«All that is necessary for the triumph of evil is that good men do nothing» (Edmund Burke)

terça-feira, 22 de março de 2011

Sócrates e a carga da Brigada Ligeira

"Half a league half a league,
Half a league onward,
All in the valley of Death
Rode the six hundred:
‘Forward, the Light Brigade!
Charge for the guns’ he said:
Into the valley of Death
Rode the six hundred."


(Lord Tennyson, "The Charge Of The Light Brigade")


O que têm em comum Pedro Santana Lopes e José Sócrates? A meu ver, apenas uma coisa: a fuga para a frente como única possibilidade de sobreviver politicamente.

Santana arriscou tudo em troca de um pequeno e inglório vislumbre do Poder, numa campanha que fez lembrar a carga da Brigada Ligeira na batalha de Balaclava, que o génio de Tennyson imortalizou. E Sócrates segue pelo mesmo caminho, colocando a Oposição numa situação em que se vê forçada a derrubar o Governo com o chumbo do famigerado PEC IV. É a fuga para a frente, o seja-o-que-Deus-quiser, o vai-ou-racha, o tudo ou nada...

Porém, a jogada do ainda primeiro-ministro consegue ser mais inteligente que a do seu predecessor - já para não falar de Lord Cardigan, o comandante da infeliz Brigada Ligeira.

Após a recente cimeira europeia, José Sócrates tomou consciência que o recurso à ajuda externa será inevitável. Embora já o esperasse há meses - e daí a adopção de uma estratégia partidária centrada no lema "defender Portugal do FMI", enquanto Passos Coelho afirmava em entrevistas que não se importaria de governar com o Fundo...

Neste contexto, a única forma de Sócrates evitar a sua morte política passa por conseguir deitar as culpas da bancarrota do País e do recurso ao FMI para a Oposição. E a verdade é que, com esta manobra, as hipóteses de o PS vencer as próximas eleições continuam a não ser famosas, mas ainda assim existem. Sócrates tem ainda uma pequena hipótese de vencer e, conhecendo a sua personalidade, será de esperar que a aproveite ao máximo.

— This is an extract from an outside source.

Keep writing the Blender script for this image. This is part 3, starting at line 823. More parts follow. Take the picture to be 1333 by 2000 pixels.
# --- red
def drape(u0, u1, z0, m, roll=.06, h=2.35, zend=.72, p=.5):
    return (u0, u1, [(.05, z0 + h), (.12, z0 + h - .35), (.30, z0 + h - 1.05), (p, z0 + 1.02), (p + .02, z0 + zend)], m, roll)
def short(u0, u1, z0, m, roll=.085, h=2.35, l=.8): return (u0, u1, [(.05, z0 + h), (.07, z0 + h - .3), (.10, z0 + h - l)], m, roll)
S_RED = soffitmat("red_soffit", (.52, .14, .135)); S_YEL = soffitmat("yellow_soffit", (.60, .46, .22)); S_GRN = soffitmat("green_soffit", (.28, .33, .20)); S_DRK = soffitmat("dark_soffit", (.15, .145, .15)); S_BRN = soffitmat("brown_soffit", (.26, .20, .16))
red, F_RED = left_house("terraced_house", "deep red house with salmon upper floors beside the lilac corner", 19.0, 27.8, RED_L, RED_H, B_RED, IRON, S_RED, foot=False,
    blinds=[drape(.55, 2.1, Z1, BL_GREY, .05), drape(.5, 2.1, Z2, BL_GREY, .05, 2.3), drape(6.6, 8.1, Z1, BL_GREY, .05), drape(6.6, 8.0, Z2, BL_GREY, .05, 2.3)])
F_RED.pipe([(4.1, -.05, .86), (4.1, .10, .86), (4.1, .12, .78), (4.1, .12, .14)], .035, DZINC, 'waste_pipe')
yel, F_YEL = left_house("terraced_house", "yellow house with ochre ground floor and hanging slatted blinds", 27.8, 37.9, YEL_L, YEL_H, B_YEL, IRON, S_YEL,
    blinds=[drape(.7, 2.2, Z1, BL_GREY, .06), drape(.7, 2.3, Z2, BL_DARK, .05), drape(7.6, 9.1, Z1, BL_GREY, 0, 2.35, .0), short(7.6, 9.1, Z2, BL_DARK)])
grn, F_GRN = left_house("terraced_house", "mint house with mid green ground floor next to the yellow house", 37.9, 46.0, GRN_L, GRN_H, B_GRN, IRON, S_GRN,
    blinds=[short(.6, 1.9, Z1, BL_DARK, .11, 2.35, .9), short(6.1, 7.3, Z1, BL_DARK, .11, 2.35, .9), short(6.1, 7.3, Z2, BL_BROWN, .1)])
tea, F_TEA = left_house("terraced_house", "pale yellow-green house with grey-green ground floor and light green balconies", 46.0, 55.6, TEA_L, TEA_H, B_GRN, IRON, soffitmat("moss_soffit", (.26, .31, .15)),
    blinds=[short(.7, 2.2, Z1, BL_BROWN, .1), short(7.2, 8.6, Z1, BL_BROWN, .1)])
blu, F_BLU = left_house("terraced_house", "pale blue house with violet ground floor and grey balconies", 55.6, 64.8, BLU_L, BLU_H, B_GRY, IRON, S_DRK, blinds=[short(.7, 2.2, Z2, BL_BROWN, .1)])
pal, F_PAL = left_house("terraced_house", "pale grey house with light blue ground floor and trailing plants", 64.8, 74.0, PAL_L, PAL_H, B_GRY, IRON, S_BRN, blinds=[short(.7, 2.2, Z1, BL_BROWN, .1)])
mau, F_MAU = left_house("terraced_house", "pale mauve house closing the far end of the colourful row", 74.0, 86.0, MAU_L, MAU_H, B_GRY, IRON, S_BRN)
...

A seu favor, tem a lealdade do eleitorado tradicional do PS e a ignorância do português comum em relação aos assuntos económicos e ao funcionamento dos mercados financeiros.

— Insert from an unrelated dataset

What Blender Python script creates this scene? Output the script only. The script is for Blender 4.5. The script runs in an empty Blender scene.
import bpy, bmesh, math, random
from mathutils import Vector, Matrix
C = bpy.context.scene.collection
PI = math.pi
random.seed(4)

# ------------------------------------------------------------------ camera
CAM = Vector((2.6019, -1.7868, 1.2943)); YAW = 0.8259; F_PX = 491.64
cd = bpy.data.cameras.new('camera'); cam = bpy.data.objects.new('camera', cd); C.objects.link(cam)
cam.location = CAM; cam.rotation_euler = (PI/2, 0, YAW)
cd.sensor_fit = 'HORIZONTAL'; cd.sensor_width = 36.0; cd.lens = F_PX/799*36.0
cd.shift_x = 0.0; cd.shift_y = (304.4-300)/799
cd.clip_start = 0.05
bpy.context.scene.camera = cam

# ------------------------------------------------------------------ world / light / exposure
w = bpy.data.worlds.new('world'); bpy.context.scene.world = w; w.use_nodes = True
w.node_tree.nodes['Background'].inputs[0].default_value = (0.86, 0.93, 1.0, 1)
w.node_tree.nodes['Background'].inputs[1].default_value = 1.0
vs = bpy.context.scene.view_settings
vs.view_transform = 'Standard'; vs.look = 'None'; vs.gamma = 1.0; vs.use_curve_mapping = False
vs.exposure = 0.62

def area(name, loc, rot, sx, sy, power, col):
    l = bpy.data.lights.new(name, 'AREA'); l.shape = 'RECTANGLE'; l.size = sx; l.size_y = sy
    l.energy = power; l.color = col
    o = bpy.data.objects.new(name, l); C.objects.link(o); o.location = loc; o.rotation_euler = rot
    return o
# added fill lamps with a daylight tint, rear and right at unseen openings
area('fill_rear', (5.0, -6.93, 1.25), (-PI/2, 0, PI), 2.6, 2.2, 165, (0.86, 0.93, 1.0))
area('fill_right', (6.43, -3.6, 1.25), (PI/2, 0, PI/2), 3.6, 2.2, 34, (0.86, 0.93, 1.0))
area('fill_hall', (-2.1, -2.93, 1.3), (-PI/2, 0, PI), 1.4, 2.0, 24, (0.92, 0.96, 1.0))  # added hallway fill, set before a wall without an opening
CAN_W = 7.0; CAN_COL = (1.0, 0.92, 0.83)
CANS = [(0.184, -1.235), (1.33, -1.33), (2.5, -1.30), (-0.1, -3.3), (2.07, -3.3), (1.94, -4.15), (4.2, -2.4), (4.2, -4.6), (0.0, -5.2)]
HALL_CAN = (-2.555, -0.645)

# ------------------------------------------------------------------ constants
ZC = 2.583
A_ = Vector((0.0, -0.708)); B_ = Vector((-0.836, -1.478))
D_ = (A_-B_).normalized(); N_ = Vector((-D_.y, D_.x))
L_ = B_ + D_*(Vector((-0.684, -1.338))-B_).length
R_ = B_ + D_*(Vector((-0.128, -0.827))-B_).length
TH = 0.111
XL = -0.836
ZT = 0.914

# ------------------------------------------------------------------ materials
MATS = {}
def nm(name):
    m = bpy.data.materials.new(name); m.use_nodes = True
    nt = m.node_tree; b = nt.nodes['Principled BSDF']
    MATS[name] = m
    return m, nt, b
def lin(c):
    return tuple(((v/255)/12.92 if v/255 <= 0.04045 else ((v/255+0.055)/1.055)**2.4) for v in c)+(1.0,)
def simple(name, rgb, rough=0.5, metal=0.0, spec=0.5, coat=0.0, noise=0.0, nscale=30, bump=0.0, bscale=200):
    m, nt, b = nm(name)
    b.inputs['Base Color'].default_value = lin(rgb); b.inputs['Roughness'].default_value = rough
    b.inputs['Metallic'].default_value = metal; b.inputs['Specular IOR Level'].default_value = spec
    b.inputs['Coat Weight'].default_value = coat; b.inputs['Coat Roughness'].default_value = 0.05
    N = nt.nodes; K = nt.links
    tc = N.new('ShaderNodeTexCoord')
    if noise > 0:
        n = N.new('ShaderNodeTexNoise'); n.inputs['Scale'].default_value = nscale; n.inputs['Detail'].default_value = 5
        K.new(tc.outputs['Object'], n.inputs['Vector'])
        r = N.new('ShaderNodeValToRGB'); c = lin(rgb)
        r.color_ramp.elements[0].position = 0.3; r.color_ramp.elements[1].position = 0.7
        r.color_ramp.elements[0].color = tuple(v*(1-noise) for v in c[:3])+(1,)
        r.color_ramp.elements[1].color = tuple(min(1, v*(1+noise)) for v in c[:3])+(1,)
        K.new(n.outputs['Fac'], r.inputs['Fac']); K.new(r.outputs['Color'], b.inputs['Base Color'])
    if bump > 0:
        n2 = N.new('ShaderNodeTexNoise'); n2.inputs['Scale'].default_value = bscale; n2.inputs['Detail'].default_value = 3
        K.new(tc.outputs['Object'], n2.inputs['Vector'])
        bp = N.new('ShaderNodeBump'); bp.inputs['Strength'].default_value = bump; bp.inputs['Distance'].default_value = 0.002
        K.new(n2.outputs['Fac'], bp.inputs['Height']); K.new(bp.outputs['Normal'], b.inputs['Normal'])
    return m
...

Além disso, a forma como o primeiro-ministro procurou alcançar este objectivo demonstrou mais uma vez o seu brilhantismo táctico: primeiro criou uma crise institucional, ao não informar o Presidente e o PSD das medidas que acordara com Bruxelas. Medidas estas que, por serem tão duras, colocam a Oposição entre a espada e a parede.

Depois desvalorizou a situação e acusou a Oposição de exagerar a questão para criar uma crise política. E agora várias figuras do PS surgem a apelar ao bom senso, à moderação e à intervenção de Cavaco Silva para serenar os ânimos. Um extra-terreste que chegasse agora a Portugal pensaria que a responsabilidade da crise política é exclusivamente do PSD e que este partido governa o País há seis anos.

O mais irónico é que Sócrates pode sair a ganhar das duas formas. Pois se, ao contrário do que se espera, o PEC IV for hoje viabilizado no Parlamento, o Governo fica com condições para de facto meter as contas em ordem. Reparem que não foi por não saber o que é preciso fazer que o Governo não tomou as medidas necessárias, ao longo dos últimos seis anos. A rapidez com que avançaram com medidas como o descongelamento das rendas demonstra-o.

Mas será esta táctica suficiente para garantir a sobrevivência política do primeiro-ministro, ou não passará de uma cavalgada suicida, como a de Cardigan na Crimeia? Só o tempo dirá. Mas é provável que Sócrates consiga manter-se à frente do Partido Socialista, mesmo que perca as próximas eleições... mantendo-se assim na primeira linha da vida política nacional.